Dla porównania maszyny regatowe, które jako pierwsze dopłynęły na metę regat: "Wild Oats XI" zajął 74. miejsce w czasie przeliczeniowym IRC, a drugi "Comanche" - 77 miejsce - promowany jako najszybszy jacht regatowy świata.
W południe 28.12. 2014 skipper Selmy - kpt. Piotr Kuźniar informował przez satelitę:
"...Prujemy prawie prosto na cel. Genaker w górze :-). Wiatr niestety w najbliższych godzinach ma wzrosnąć i chyba nie utrzymamy genakera do Tasmanii. Na razie emocje w kokpicie rosną. Jak zwykle ruszyła giełda prędkości chwilowej - wynik 14,7 knota. (ponad 27 km./h.). Jak na jacht wyprawowy to na prawdę dużo. Na twarzach kolejnych sterników lekki uśmiech i skupienie. Gonimy stawkę. Teraz juz nam tak szybko nie uciekają. Prąd wschodnio australijski nas porzucił. Jedziemy dalej na genakerze. Wiatr wzrósł do 26-28 węzłów. Fala powoli się wypiętrza. Dominik ciężko pracuje za sterem..."
Wieczorem 28.12.2014 roku dotarł następny meldunek:
"... Zrobiliśmy właśnie zwrot przez rufę i płyniemy pod brzeg Tasmanii.
Wiatr niestety osłabł i nasza prędkość spadła do 8,5 węzła. Za to dotychczasowy przelot dobowy (24 godziny) wyniósł 246 mil! (ponad 450 km, czyli prawie tyle ile w linii prostej z Krakowa do Gdańska) to nasz nowy rekord dobowy. Pozdrawiamy kibiców z pokładu regatowej Selmy..."

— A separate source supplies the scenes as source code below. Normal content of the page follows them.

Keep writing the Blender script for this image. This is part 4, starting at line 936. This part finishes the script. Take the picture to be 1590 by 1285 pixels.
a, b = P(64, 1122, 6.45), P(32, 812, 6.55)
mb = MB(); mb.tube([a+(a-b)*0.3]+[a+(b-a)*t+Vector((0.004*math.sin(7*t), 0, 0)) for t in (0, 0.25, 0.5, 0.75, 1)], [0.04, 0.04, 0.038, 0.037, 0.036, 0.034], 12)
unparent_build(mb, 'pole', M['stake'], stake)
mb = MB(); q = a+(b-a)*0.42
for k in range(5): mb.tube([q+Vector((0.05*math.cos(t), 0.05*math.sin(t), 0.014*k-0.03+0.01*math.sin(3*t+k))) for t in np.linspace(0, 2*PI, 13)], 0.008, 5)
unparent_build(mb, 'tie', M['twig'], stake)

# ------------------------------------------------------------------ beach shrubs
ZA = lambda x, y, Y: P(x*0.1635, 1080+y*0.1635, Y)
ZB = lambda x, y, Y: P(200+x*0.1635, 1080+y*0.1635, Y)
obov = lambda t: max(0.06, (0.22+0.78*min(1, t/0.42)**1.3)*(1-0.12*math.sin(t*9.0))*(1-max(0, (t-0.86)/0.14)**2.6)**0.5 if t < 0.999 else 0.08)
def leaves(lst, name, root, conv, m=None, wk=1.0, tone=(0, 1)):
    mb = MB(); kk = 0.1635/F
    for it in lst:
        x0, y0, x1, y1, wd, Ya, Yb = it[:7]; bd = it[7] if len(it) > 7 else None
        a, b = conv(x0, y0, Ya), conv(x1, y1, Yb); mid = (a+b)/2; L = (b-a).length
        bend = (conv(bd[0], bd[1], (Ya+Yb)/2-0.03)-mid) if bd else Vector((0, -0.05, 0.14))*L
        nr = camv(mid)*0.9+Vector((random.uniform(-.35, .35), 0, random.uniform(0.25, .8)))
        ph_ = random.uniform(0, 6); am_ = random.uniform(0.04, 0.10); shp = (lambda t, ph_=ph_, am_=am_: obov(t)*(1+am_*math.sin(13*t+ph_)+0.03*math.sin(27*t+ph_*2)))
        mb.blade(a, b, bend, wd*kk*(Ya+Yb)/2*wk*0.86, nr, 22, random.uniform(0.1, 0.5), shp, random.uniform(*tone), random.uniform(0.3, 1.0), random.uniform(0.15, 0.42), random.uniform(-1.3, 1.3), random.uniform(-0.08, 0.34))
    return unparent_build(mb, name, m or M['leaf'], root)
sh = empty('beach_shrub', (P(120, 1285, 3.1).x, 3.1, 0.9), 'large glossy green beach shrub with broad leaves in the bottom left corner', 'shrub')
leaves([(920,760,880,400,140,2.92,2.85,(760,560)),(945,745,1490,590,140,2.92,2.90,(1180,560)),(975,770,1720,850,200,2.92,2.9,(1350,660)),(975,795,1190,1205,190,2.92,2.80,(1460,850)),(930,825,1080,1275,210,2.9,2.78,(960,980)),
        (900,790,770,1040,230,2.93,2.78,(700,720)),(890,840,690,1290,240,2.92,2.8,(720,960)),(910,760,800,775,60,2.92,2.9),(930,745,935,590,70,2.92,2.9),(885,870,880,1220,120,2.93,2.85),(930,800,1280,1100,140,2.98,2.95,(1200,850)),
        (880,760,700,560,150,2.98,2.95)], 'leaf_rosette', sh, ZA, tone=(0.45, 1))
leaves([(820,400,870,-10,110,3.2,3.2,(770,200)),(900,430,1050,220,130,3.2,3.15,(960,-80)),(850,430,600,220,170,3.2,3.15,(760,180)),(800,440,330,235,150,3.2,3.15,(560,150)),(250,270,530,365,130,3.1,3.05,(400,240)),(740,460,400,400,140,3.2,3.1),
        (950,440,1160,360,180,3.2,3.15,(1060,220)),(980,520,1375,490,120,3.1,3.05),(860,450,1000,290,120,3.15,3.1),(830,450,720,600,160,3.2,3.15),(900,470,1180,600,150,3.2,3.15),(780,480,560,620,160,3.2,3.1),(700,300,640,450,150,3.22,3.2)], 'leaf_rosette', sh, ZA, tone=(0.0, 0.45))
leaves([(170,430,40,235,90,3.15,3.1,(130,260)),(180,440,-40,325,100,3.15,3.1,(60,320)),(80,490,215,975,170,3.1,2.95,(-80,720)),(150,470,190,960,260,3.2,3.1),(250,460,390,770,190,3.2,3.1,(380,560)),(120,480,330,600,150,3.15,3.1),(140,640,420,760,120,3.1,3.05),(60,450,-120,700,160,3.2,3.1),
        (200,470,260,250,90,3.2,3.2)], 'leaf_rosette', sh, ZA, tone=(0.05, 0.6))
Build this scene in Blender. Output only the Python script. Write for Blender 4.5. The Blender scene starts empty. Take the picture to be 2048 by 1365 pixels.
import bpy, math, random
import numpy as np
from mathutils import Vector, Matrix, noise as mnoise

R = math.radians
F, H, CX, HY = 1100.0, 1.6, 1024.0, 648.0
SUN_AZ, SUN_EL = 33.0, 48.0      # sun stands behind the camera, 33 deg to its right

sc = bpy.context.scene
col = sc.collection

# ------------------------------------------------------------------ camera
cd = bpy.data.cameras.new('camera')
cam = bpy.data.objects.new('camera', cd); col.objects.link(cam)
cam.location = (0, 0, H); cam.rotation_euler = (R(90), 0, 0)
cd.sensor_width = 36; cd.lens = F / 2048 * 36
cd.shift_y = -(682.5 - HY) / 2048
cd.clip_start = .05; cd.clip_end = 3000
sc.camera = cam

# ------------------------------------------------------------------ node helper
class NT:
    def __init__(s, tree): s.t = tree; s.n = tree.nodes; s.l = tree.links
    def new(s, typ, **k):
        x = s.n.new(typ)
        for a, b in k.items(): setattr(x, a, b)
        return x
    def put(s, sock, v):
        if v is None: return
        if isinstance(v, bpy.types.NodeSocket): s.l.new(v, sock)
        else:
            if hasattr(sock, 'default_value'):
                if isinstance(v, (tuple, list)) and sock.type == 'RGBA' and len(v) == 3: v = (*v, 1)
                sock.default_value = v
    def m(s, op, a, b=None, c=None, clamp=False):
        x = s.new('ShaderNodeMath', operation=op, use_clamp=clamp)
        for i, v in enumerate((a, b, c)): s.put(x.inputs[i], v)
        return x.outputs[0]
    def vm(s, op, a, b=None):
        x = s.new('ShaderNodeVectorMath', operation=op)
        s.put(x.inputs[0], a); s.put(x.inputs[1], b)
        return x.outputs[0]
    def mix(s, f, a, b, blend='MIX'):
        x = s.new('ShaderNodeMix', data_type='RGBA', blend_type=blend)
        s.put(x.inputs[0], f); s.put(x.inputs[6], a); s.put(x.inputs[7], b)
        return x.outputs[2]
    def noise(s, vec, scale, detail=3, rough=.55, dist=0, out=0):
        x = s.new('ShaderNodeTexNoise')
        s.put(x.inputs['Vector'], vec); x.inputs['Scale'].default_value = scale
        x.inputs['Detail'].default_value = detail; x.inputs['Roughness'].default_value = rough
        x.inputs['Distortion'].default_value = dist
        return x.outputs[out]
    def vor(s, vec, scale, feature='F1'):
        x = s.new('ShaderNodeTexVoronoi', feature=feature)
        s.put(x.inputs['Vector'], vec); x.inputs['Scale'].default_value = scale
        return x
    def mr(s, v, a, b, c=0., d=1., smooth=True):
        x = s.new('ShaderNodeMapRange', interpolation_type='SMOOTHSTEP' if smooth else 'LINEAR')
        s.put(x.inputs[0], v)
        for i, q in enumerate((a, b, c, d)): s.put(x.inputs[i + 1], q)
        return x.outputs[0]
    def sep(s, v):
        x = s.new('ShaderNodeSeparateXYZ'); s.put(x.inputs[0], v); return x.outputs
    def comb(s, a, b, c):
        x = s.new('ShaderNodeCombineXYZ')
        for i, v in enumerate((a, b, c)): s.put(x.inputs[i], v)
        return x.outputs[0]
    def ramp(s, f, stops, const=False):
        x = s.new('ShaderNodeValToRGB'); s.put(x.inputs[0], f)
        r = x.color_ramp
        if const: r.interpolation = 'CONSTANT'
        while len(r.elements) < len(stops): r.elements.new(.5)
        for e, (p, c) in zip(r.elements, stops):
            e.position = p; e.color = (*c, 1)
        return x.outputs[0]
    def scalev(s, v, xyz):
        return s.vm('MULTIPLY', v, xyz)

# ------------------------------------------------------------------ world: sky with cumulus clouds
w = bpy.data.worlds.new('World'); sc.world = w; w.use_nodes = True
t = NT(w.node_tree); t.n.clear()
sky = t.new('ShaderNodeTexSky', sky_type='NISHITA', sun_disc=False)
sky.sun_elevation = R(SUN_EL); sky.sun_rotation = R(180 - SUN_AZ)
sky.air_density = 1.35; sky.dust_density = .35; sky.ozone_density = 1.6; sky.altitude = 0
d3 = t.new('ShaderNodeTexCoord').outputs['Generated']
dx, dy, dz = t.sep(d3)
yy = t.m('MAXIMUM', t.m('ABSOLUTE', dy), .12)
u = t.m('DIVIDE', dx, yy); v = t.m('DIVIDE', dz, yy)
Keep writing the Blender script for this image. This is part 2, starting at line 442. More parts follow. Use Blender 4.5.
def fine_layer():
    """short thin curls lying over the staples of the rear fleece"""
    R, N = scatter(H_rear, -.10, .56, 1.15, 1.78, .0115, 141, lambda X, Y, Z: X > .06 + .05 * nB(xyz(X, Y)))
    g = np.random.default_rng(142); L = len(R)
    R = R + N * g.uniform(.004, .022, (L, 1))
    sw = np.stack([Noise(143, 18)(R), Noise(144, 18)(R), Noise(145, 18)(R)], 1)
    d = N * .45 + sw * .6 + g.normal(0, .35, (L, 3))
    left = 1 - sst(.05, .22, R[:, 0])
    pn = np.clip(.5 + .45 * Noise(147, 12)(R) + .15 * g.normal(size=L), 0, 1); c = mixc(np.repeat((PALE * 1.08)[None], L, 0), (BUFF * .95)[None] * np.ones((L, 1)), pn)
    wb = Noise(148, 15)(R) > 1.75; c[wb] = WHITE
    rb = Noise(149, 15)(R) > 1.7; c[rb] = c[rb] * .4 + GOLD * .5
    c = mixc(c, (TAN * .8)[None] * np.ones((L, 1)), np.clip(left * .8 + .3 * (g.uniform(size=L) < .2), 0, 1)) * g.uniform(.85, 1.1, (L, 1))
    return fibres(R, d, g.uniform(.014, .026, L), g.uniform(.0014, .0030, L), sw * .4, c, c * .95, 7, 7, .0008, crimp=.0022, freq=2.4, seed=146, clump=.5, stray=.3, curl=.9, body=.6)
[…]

"Selma" pokonała już ponad 70% trasy. Spodziewana jest w Hobart około godz.11:00 prwe wtorek 30 grudnia, czyli ok. 1:00 w nocy z poniedziałku na wtorek polskiego czasu.
"Selma Expeditions" to przede wszystkim super wytrzymały jacht wyprawowy i w normalnych warunkach w wyścigu nie ma szans w rywalizacji ze znacznie lżejszymi bolidami regatowymi - to obecna przygoda jest bardzo cenna dla poznania w pełni wszystkich możliwości tej stalowej jednostki.